Ours d’or du dernier festival de Berlin, le film d’Ildiko Enyedi met en scène avec un humour très particulier et beaucoup d’émotion une histoire d’amour à l’épreuve des conventions et des pesanteurs du quotidien.

Où fait-il le plus froid? Dans ces bois couverts de neige, où se rencontrent un cerf et une biche? Ou dans cette usine blanche, aseptisée et mortelle? La femme blonde, tendue, sèche, est arrivée. Elle prend son poste de contrôleuse qualité dans l’abattoir. Elle ne dit rien de superflu, ne sourit pas. Sur son bureau, les stylos doivent être parallèles. Parfaitement parallèles.

Quelle vie est-ce qu’une vie de stylos parallèles, sans paroles superflues? Quelle blessure enferme un être humain dans cette prison (f)rigide?

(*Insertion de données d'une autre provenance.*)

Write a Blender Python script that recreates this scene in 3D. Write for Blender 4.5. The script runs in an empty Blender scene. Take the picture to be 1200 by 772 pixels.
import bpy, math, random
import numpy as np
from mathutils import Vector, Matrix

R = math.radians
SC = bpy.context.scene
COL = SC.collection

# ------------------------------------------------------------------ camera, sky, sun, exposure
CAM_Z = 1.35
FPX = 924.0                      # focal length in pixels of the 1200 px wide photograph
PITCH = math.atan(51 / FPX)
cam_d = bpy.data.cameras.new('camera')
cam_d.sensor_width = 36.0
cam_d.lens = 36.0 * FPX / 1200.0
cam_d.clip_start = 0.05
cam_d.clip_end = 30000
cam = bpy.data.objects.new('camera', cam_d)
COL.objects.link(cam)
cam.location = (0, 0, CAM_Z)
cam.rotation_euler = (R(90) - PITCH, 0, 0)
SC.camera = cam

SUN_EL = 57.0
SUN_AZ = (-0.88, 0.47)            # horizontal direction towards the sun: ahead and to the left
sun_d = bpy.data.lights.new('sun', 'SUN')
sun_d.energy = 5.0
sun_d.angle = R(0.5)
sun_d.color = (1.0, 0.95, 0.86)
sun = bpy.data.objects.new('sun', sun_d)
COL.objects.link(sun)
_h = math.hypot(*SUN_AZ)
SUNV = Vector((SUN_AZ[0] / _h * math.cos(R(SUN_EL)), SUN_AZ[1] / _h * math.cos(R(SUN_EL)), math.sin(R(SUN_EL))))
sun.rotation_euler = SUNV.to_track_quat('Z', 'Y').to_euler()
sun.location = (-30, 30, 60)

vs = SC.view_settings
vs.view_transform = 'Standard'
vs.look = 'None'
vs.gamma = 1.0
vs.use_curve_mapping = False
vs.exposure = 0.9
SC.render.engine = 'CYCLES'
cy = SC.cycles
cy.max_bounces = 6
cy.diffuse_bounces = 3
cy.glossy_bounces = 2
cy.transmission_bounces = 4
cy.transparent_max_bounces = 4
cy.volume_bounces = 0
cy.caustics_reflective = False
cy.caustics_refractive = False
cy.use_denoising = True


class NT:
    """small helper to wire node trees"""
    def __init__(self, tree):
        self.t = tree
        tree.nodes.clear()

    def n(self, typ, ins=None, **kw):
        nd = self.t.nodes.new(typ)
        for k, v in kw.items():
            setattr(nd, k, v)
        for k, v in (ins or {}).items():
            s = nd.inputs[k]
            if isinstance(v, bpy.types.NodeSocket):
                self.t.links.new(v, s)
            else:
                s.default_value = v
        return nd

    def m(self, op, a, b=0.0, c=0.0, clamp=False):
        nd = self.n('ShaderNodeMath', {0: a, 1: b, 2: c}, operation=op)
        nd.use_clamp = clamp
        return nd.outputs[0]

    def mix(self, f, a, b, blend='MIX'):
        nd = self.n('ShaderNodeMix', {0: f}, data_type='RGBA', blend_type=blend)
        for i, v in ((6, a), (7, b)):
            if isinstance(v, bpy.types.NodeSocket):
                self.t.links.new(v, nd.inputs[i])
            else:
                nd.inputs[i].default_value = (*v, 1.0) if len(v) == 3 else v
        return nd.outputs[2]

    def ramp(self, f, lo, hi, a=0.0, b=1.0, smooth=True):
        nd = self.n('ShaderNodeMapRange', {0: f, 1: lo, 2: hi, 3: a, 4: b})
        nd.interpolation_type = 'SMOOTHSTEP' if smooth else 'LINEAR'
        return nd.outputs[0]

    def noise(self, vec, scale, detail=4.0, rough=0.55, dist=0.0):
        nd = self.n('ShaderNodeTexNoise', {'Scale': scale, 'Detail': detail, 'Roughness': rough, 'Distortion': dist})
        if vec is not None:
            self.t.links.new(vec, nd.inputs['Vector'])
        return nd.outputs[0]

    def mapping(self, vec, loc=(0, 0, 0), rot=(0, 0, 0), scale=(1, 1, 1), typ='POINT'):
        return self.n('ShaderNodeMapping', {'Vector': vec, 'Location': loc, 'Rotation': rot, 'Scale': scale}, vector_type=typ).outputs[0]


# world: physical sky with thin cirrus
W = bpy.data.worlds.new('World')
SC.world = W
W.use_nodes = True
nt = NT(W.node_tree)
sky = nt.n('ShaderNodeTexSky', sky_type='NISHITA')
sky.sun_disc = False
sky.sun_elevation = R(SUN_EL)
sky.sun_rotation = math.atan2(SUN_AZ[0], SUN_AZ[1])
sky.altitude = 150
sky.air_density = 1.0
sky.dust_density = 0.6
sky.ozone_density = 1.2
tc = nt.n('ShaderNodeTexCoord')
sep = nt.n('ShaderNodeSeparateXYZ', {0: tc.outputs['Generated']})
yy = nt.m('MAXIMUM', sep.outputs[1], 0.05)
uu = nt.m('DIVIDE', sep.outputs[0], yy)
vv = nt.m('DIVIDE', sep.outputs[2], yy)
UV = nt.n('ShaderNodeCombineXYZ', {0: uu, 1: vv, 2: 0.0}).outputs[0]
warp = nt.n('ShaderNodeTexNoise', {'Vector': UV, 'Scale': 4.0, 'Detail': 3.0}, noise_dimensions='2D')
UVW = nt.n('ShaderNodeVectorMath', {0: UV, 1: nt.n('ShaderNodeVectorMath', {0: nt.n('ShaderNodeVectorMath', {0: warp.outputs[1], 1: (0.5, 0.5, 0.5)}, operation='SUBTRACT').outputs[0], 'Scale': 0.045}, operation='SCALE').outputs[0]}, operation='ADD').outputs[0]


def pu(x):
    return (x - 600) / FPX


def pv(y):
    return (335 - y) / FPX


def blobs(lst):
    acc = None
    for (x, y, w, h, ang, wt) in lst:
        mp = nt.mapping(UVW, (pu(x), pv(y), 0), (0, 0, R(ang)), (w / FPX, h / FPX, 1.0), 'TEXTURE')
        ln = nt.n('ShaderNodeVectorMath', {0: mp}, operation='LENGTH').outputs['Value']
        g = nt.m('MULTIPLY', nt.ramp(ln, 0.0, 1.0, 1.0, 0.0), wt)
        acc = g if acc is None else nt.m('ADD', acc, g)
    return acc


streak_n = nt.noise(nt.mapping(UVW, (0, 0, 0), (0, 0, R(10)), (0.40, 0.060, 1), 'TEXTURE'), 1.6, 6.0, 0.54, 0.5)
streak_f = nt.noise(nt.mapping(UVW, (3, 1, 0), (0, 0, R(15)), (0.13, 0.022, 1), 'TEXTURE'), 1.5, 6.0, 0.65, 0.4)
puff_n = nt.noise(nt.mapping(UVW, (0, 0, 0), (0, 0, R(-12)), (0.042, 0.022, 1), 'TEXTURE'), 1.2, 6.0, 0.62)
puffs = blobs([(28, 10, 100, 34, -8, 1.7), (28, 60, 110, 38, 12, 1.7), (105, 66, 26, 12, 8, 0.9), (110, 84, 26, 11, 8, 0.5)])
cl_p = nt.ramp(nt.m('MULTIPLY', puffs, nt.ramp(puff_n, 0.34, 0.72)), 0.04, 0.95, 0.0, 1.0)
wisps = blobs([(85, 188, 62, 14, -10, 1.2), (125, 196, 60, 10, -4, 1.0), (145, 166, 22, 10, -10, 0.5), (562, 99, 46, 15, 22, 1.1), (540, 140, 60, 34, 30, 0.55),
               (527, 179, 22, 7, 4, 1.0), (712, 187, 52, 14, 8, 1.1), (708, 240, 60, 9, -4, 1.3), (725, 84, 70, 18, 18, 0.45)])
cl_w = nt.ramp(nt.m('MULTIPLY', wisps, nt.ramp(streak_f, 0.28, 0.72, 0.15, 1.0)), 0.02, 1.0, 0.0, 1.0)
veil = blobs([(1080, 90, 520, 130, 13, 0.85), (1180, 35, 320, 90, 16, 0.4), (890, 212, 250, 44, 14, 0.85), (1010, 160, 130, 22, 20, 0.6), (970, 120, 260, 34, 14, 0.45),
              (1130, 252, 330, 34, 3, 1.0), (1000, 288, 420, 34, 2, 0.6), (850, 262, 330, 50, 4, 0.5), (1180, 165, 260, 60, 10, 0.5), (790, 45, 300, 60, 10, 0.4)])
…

Il y a les salles d’abattage et les bureaux. Il y a les collègues et la police. Il y a le café, les gestes et les mots, entre convivialité, vulgarité, menace latente. Les vaches, elles, meurent. On nettoie le sang, selon les règles d’hygiène. Et on va fumer une clope.

 

Dans un des bureaux, le chef du personnel fait son travail. Comme il faut, pas plus. Les flics ont des doutes. Lui, il a une routine. Boulot, sérieux, et puis le soir, surgelé, bière, télé. La vie, quoi.

Dans la forêt, le cerf et la biche vont boire à la rivière. C’est son rêve à lui, chaque nuit. C’est son rêve à elle, chaque nuit. Une petite ruse du hasard fera que ces deux taiseux s’en apercevront. Que faire de ça?

Le comique, l’horreur, l’amour

Le film d’Ildiko Enyedi est une comédie. La comédie la plus retenue, les plus intériorisée, la plus à vif qui se puisse imaginer. Comme si le visage impavide de Buster Keaton avait contaminé ses gestes et ses paroles, pour donner accès à une vérité des émotions, des angoisses et des désirs. Comme si le silence du muet avait imprégné le babil du monde.

Ou alors les films de Keaton n’étaient pas du tout des comédies, plutôt des drames métaphysiques mais il ne fallait pas le montrer, donc on faisait des galipettes. Cette fois pas de galipettes. Un murmure exact, assumé. Une sincérité jusqu’au sang.

Corps et âme est un film d’horreur aussi. L’horreur de la difficulté d’habiter ce monde, de jouer les grimaces du social, d’être seul et d’être avec les autres. L’horreur d’une perception juste un peu plus intense des limites, des écarts. Tous les jours. L’horreur d’avoir à les franchir.